I don't think anyone will doubt the past because it is easy to see and analyze. What a lot of people doubt is the way forward. Count me in the group that has serious reservations about Apple
going forward. Apple has had a great run, they may yet pull a rabbit out of the hat... but they had better do it soon. The economy looks dicey and and we may have heard the Silicon Valley bubble pop last month. Time will tell.
Compare the general utility of the companies in question: Apple vs. Google. How much money did you pull out of your own bank account to give to Google last year? Now ask the same question about Apple. Go back a decade...
I have given $25 dollars of my money to Google as a company in the last 5 years. I've given Apple several (several) thousand(my last upgrade 5 years ago). Yet, Google has found a way to make way more on me as a product... (most people give them ZERO dollars). Not only that, they provide incredible utility for me and, hazard to guess, a lot here via search, youtube, gmail and docs/drive.
As electronic gadgets become commoditized (xiaomi'ed), the trend toward simplification and cheap devices that speak to the network will gain steam. Apple is a big loser here. Furthermore, the network devices they do make are becoming more and more unfriendly toward people that like to tinker or don't have the capital to upgrade every year (Think the rest of the world). OSX/iOS are becoming more buggy, exactly when it needs to become rock solid.
My data has never been more portable with all the cloud services. The big loser in this space will be companies that stick with walled gardens and autocratic policies. Most apps that people use in professional settings, sans heavy graphics/video, are going cross platform or, more aptly, THE WEB.

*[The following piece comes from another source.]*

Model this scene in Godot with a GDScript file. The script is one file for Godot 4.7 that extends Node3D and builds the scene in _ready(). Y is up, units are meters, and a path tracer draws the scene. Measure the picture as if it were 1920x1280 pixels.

Apple is in big trouble. I am a die hard OSX aficionado and I refuse to upgrade my mac until I can take RAM on and off at my leisure. I am not afraid to switch. I ditched the iPhone with iOS 7. What I've found is that I am more worried about data integrity and portability. That is, data that is agnostic to OS and services. If you are 100% apple, you are beholden to the whim of Apple, that is a suckers bet.